Малыш рос, и в чем-то становилось труднее. Но инструменты, которые я получила в Институте, и сама концепция Ньюфелда — его видение путей детского развития, мне помогают. Я люблю теорию Ньюфелда за то, что она дает родителям и специалистам карту психического развития ребенка, а не ту самую поваренную книгу с рецептами.

И теперь могу сказать, что материнство для меня стало легким, насколько это возможно.

Я не идеальная мама, и не всегда веду себя правильно, даже сейчас. Я переживаю разные чувства и ошибаюсь. Именно поэтому я не осуждаю родителей, которые не справляются. Нет смысла в осуждении, но есть смысл в том, чтобы научить родителей самопомощи.

Я никому не предлагаю поваренную книгу. Легко выписать рецепт по запросу клиента — но рецепты не работают. Часто проблема не в вас и не в ребенке, проблема — в отношениях. Я знаю, что отношения можно растить. А потребности в росте, развитии, познании заложены в каждом ребенке. И стоит создавать богатую среду, в которой можно многое попробовать — тогда живой интерес ребенка проявится сам собой.
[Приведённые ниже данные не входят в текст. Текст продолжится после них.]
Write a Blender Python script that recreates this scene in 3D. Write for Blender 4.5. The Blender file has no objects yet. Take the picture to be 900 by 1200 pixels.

Когда ко мне приводят ребенка, который с л и ш к о м: слишком замкнутый, пугливый или слишком шумный, агрессивный, — я знаю, что его не нужно менять. Ему нужно помочь найти способ жить таким, какой он есть, понятно выражать себя — и все наладится. А родителям — помочь понимать этого нового человека.

Я не верю в «дайте ему проораться» и в то, что родителей нужно стыдить. Насилие — физическое или душевное — больше не мой метод.

Для меня каждый человек безусловно ценен и достоин уважения. И в каждом ребенке я вижу личность. А работаю я, используя научные методы гештальт-психологии и подхода к развитию, основанного на привязанности Гордона Ньюфелда, сотканного из десятков открытий и теорий в психологии.